Hommage aux disparus
Il n’est pas anodin que les boîtes à livres aient à voir avec les éloges funèbres. Les Little Free Library (Petites Bibliothèques gratuites) sont nées aux États-Unis en 2009, lorsque un certain Todd Bol voulut rendre hommage à sa mère défunte, institutrice passionnée de lecture : il construisit une boîte en forme de salle de classe, l’accrocha sur un poteau dans son jardin et y plaça des livres à emporter et à échanger. Comme tout ce qui est vivant, la boîte à livres ne tirerait-elle son sens que de sa capacité à voisiner avec la mort ? Correctement entretenue, elle tient plus du cimetière que de la benne à ordures, de l’hommage rendu aux disparus qu’à la culture du déchet.

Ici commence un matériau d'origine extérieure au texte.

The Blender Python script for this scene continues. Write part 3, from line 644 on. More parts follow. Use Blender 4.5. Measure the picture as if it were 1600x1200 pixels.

Après tout, le second mot grec qui compose bibliothèque (thèkè) désigne aussi bien un cercueil qu’un coffre à trésors.
Qui sait si le jour où il y aura des boîtes à smartphones et des boîtes à tubes de dentifrice ne signera pas avant tout la victoire de la religion de la technologie et de l’hygiène ? Puissent des romans comme ceux de Patrice Jean nous préserver encore quelque temps d’un monde où tous les livres finiront directement à la poubelle.